Peter Cushing (Dracula, 1958)
Cushing's determined, resourceful and rather Holmesian Van Helsing (right) bested Christopher Lee in a swashbuckling battle, and also managed to appear in a Dracula-free sequel, Brides of Dracula. Later, in Dracula AD1972 and The Satanic Rites of Dracula, Cushing played a lookalike modern descendant - establishing the notion of a vampire-killing dynasty exploited in Demons.
Frank Finlay (Count Dracula, 1977)
Tracking Louis Jourdan's Dracula in a BBC-TV production, Finlay gives the closest reading of the role to Stoker's text - as a doddering little old Dutchman with reserves of spiritual strength and arcane knowledge.
Laurence Olivier (Dracula, 1979)
Olivier battled Frank Langella's Dracula with one of his patent accents. In line with the prevailing cynicism of the Seventies, he gets stuck with his own stake.
Anthony Hopkins (Bram Stoker's Dracula, 1992)
In Coppola's hash of things, Hopkins plays Van Helsing as a scar-faced maniac, ranting at his associates and carrying severed vampire heads by their hair. People made fun of Keanu Reeves's English accent but Hopkins's Dutch - and Gary Oldman's Romanian - are equally strangled.
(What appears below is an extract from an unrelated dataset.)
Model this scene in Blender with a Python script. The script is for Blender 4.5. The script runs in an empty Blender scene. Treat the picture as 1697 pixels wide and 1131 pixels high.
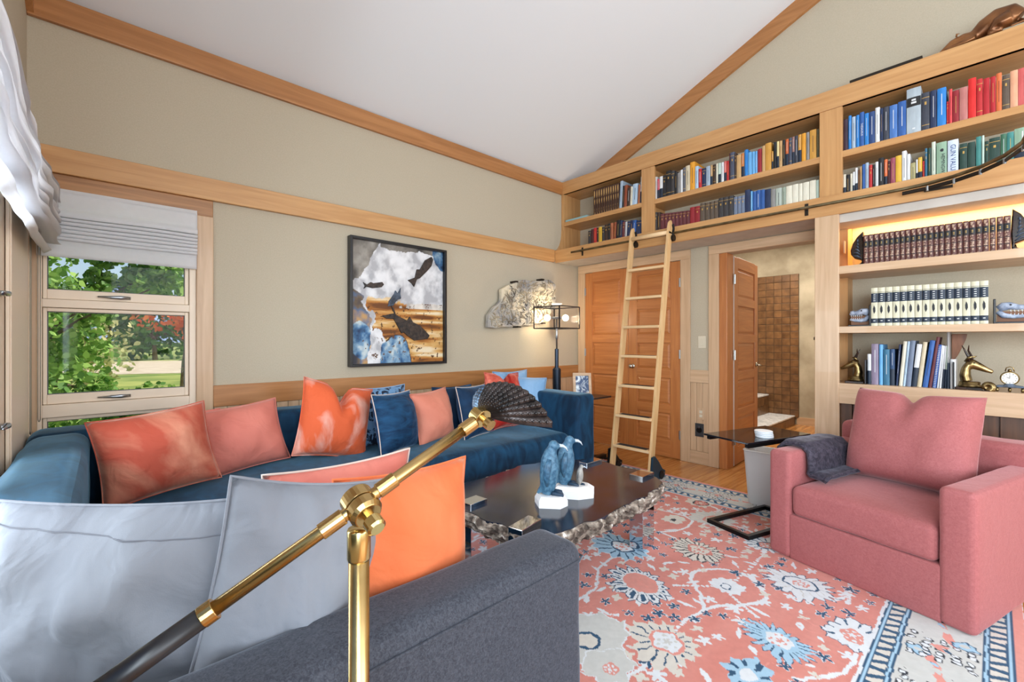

Hugh Jackman (Van Helsing, 2004)
An in-name-only Van Helsing (below) who wouldn't last two minutes with Cushing. A franchise was mooted but no sequels yet.
Also-rans: Christopher Plummer (Dracula 2000, 2000), Herbert Lom (Count Dracula, 1971), Peter Fonda (Nadja, 1994), David Carradine (The Last Sect, 2006), Jack Gwillim (The Monster Squad, 1987), Rod Steiger (Revenant, 1998), Reggie Nalder (Dracula Sucks, 1979), Richard Benjamin (Love at First Bite, 1979), David Suchet (Dracula, 2006), Nigel Davenport (Dracula, 1973).